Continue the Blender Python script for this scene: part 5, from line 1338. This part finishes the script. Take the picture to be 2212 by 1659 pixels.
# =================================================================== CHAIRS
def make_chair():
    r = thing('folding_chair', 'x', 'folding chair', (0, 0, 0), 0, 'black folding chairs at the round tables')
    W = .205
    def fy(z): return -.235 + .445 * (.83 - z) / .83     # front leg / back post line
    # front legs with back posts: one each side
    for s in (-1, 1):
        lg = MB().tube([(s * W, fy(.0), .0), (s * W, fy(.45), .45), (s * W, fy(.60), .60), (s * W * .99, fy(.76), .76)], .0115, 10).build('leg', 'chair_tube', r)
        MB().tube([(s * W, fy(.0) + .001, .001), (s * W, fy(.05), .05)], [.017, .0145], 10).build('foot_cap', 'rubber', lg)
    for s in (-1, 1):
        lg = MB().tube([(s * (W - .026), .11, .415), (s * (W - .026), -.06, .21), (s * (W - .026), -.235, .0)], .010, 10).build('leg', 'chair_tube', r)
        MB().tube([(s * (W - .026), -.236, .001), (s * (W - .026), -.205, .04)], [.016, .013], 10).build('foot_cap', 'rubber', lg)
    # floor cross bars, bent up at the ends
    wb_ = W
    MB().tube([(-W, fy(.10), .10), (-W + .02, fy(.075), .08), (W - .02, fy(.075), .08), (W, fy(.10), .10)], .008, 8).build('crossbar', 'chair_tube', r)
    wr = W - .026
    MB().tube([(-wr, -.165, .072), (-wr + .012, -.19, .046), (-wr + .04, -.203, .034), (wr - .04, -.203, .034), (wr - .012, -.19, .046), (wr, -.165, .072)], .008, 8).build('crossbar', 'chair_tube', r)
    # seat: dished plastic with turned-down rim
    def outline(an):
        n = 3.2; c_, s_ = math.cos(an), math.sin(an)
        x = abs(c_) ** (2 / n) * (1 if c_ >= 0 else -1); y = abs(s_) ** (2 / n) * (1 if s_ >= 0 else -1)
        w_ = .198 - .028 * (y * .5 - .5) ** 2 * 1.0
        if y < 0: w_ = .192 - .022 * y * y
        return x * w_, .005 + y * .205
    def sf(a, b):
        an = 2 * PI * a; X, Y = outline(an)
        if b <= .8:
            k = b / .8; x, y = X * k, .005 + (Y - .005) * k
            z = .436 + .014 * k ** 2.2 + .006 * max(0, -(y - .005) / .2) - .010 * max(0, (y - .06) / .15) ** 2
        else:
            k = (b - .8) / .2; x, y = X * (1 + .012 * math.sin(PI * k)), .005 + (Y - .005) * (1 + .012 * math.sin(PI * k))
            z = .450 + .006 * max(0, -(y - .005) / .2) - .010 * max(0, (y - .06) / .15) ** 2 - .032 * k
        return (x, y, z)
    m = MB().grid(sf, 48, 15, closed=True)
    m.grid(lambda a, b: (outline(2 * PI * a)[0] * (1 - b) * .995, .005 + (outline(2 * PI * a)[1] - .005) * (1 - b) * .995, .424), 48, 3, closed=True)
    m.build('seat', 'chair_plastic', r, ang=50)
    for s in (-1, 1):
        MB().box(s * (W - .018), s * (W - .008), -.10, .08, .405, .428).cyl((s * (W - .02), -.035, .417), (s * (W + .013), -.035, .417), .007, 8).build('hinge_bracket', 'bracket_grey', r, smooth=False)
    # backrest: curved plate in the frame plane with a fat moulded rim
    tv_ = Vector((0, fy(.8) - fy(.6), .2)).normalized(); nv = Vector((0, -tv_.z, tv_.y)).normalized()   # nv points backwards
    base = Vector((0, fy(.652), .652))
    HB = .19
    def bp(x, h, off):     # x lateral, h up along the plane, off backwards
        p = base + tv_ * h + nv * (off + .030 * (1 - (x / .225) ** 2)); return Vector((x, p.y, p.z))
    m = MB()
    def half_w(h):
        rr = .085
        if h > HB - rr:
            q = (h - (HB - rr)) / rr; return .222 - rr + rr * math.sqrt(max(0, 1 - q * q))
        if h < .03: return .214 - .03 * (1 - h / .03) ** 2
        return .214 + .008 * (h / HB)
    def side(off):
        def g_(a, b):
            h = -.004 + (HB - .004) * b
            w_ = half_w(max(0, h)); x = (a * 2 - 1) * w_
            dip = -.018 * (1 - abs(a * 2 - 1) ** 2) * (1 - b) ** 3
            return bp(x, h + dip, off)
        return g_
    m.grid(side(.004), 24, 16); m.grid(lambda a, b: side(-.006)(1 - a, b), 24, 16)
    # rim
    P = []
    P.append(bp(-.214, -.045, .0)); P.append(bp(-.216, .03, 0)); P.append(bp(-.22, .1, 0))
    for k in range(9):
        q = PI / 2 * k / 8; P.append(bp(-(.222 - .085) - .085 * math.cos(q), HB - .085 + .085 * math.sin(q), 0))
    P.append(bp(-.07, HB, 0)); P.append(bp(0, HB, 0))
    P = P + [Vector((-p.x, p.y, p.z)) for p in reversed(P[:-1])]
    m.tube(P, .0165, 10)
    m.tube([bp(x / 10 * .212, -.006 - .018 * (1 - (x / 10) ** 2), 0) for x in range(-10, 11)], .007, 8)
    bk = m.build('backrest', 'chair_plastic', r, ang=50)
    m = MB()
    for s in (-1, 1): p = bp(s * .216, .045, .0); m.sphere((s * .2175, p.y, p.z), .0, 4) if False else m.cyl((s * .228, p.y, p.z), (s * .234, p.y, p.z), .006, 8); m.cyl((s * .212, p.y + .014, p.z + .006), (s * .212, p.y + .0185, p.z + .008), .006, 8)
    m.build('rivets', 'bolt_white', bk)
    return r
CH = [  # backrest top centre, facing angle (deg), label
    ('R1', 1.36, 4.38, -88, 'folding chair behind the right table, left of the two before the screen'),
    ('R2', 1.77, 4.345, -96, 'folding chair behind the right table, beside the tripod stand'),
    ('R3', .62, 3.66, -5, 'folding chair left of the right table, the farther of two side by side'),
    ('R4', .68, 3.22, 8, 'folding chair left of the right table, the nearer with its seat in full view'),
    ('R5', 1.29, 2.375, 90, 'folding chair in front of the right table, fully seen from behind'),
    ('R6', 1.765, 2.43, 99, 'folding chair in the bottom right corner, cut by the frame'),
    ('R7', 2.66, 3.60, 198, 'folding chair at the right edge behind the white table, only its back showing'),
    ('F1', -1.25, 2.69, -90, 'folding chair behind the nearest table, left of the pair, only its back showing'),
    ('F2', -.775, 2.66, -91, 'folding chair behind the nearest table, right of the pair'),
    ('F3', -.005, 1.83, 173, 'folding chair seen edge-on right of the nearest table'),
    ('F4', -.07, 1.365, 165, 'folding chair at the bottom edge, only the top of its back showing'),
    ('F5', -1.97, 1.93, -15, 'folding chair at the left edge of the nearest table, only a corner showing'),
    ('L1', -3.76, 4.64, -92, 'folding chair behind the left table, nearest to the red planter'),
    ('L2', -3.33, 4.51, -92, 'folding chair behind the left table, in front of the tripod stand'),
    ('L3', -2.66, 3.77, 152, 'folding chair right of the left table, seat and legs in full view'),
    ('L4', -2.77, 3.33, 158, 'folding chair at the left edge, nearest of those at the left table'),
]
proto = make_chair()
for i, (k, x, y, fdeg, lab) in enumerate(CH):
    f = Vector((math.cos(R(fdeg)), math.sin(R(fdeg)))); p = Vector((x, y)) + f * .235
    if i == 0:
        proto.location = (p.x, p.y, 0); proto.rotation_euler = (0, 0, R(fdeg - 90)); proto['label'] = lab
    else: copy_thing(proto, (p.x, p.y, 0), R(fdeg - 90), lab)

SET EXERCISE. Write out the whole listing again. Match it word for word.

TASK SOLUTION.
Continue the Blender Python script for this scene: part 5, from line 1338. This part finishes the script. Take the picture to be 2212 by 1659 pixels.
# =================================================================== CHAIRS
def make_chair():
    r = thing('folding_chair', 'x', 'folding chair', (0, 0, 0), 0, 'black folding chairs at the round tables')
    W = .205
    def fy(z): return -.235 + .445 * (.83 - z) / .83     # front leg / back post line
    # front legs with back posts: one each side
    for s in (-1, 1):
        lg = MB().tube([(s * W, fy(.0), .0), (s * W, fy(.45), .45), (s * W, fy(.60), .60), (s * W * .99, fy(.76), .76)], .0115, 10).build('leg', 'chair_tube', r)
        MB().tube([(s * W, fy(.0) + .001, .001), (s * W, fy(.05), .05)], [.017, .0145], 10).build('foot_cap', 'rubber', lg)
    for s in (-1, 1):
        lg = MB().tube([(s * (W - .026), .11, .415), (s * (W - .026), -.06, .21), (s * (W - .026), -.235, .0)], .010, 10).build('leg', 'chair_tube', r)
        MB().tube([(s * (W - .026), -.236, .001), (s * (W - .026), -.205, .04)], [.016, .013], 10).build('foot_cap', 'rubber', lg)
    # floor cross bars, bent up at the ends
    wb_ = W
    MB().tube([(-W, fy(.10), .10), (-W + .02, fy(.075), .08), (W - .02, fy(.075), .08), (W, fy(.10), .10)], .008, 8).build('crossbar', 'chair_tube', r)
    wr = W - .026
    MB().tube([(-wr, -.165, .072), (-wr + .012, -.19, .046), (-wr + .04, -.203, .034), (wr - .04, -.203, .034), (wr - .012, -.19, .046), (wr, -.165, .072)], .008, 8).build('crossbar', 'chair_tube', r)
    # seat: dished plastic with turned-down rim
    def outline(an):
        n = 3.2; c_, s_ = math.cos(an), math.sin(an)
        x = abs(c_) ** (2 / n) * (1 if c_ >= 0 else -1); y = abs(s_) ** (2 / n) * (1 if s_ >= 0 else -1)
        w_ = .198 - .028 * (y * .5 - .5) ** 2 * 1.0
        if y < 0: w_ = .192 - .022 * y * y
        return x * w_, .005 + y * .205
    def sf(a, b):
        an = 2 * PI * a; X, Y = outline(an)
        if b <= .8:
            k = b / .8; x, y = X * k, .005 + (Y - .005) * k
            z = .436 + .014 * k ** 2.2 + .006 * max(0, -(y - .005) / .2) - .010 * max(0, (y - .06) / .15) ** 2
        else:
            k = (b - .8) / .2; x, y = X * (1 + .012 * math.sin(PI * k)), .005 + (Y - .005) * (1 + .012 * math.sin(PI * k))
            z = .450 + .006 * max(0, -(y - .005) / .2) - .010 * max(0, (y - .06) / .15) ** 2 - .032 * k
        return (x, y, z)
    m = MB().grid(sf, 48, 15, closed=True)
    m.grid(lambda a, b: (outline(2 * PI * a)[0] * (1 - b) * .995, .005 + (outline(2 * PI * a)[1] - .005) * (1 - b) * .995, .424), 48, 3, closed=True)
    m.build('seat', 'chair_plastic', r, ang=50)
    for s in (-1, 1):
        MB().box(s * (W - .018), s * (W - .008), -.10, .08, .405, .428).cyl((s * (W - .02), -.035, .417), (s * (W + .013), -.035, .417), .007, 8).build('hinge_bracket', 'bracket_grey', r, smooth=False)
    # backrest: curved plate in the frame plane with a fat moulded rim
    tv_ = Vector((0, fy(.8) - fy(.6), .2)).normalized(); nv = Vector((0, -tv_.z, tv_.y)).normalized()   # nv points backwards
    base = Vector((0, fy(.652), .652))
    HB = .19
    def bp(x, h, off):     # x lateral, h up along the plane, off backwards
        p = base + tv_ * h + nv * (off + .030 * (1 - (x / .225) ** 2)); return Vector((x, p.y, p.z))
    m = MB()
    def half_w(h):
        rr = .085
        if h > HB - rr:
            q = (h - (HB - rr)) / rr; return .222 - rr + rr * math.sqrt(max(0, 1 - q * q))
        if h < .03: return .214 - .03 * (1 - h / .03) ** 2
        return .214 + .008 * (h / HB)
    def side(off):
        def g_(a, b):
            h = -.004 + (HB - .004) * b
            w_ = half_w(max(0, h)); x = (a * 2 - 1) * w_
            dip = -.018 * (1 - abs(a * 2 - 1) ** 2) * (1 - b) ** 3
            return bp(x, h + dip, off)
        return g_
    m.grid(side(.004), 24, 16); m.grid(lambda a, b: side(-.006)(1 - a, b), 24, 16)
    # rim
    P = []
    P.append(bp(-.214, -.045, .0)); P.append(bp(-.216, .03, 0)); P.append(bp(-.22, .1, 0))
    for k in range(9):
        q = PI / 2 * k / 8; P.append(bp(-(.222 - .085) - .085 * math.cos(q), HB - .085 + .085 * math.sin(q), 0))
    P.append(bp(-.07, HB, 0)); P.append(bp(0, HB, 0))
    P = P + [Vector((-p.x, p.y, p.z)) for p in reversed(P[:-1])]
    m.tube(P, .0165, 10)
    m.tube([bp(x / 10 * .212, -.006 - .018 * (1 - (x / 10) ** 2), 0) for x in range(-10, 11)], .007, 8)
    bk = m.build('backrest', 'chair_plastic', r, ang=50)
    m = MB()
    for s in (-1, 1): p = bp(s * .216, .045, .0); m.sphere((s * .2175, p.y, p.z), .0, 4) if False else m.cyl((s * .228, p.y, p.z), (s * .234, p.y, p.z), .006, 8); m.cyl((s * .212, p.y + .014, p.z + .006), (s * .212, p.y + .0185, p.z + .008), .006, 8)
    m.build('rivets', 'bolt_white', bk)
    return r
CH = [  # backrest top centre, facing angle (deg), label
    ('R1', 1.36, 4.38, -88, 'folding chair behind the right table, left of the two before the screen'),
    ('R2', 1.77, 4.345, -96, 'folding chair behind the right table, beside the tripod stand'),
    ('R3', .62, 3.66, -5, 'folding chair left of the right table, the farther of two side by side'),
    ('R4', .68, 3.22, 8, 'folding chair left of the right table, the nearer with its seat in full view'),
    ('R5', 1.29, 2.375, 90, 'folding chair in front of the right table, fully seen from behind'),
    ('R6', 1.765, 2.43, 99, 'folding chair in the bottom right corner, cut by the frame'),
    ('R7', 2.66, 3.60, 198, 'folding chair at the right edge behind the white table, only its back showing'),
    ('F1', -1.25, 2.69, -90, 'folding chair behind the nearest table, left of the pair, only its back showing'),
    ('F2', -.775, 2.66, -91, 'folding chair behind the nearest table, right of the pair'),
    ('F3', -.005, 1.83, 173, 'folding chair seen edge-on right of the nearest table'),
    ('F4', -.07, 1.365, 165, 'folding chair at the bottom edge, only the top of its back showing'),
    ('F5', -1.97, 1.93, -15, 'folding chair at the left edge of the nearest table, only a corner showing'),
    ('L1', -3.76, 4.64, -92, 'folding chair behind the left table, nearest to the red planter'),
    ('L2', -3.33, 4.51, -92, 'folding chair behind the left table, in front of the tripod stand'),
    ('L3', -2.66, 3.77, 152, 'folding chair right of the left table, seat and legs in full view'),
    ('L4', -2.77, 3.33, 158, 'folding chair at the left edge, nearest of those at the left table'),
]
proto = make_chair()
for i, (k, x, y, fdeg, lab) in enumerate(CH):
    f = Vector((math.cos(R(fdeg)), math.sin(R(fdeg)))); p = Vector((x, y)) + f * .235
    if i == 0:
        proto.location = (p.x, p.y, 0); proto.rotation_euler = (0, 0, R(fdeg - 90)); proto['label'] = lab
    else: copy_thing(proto, (p.x, p.y, 0), R(fdeg - 90), lab)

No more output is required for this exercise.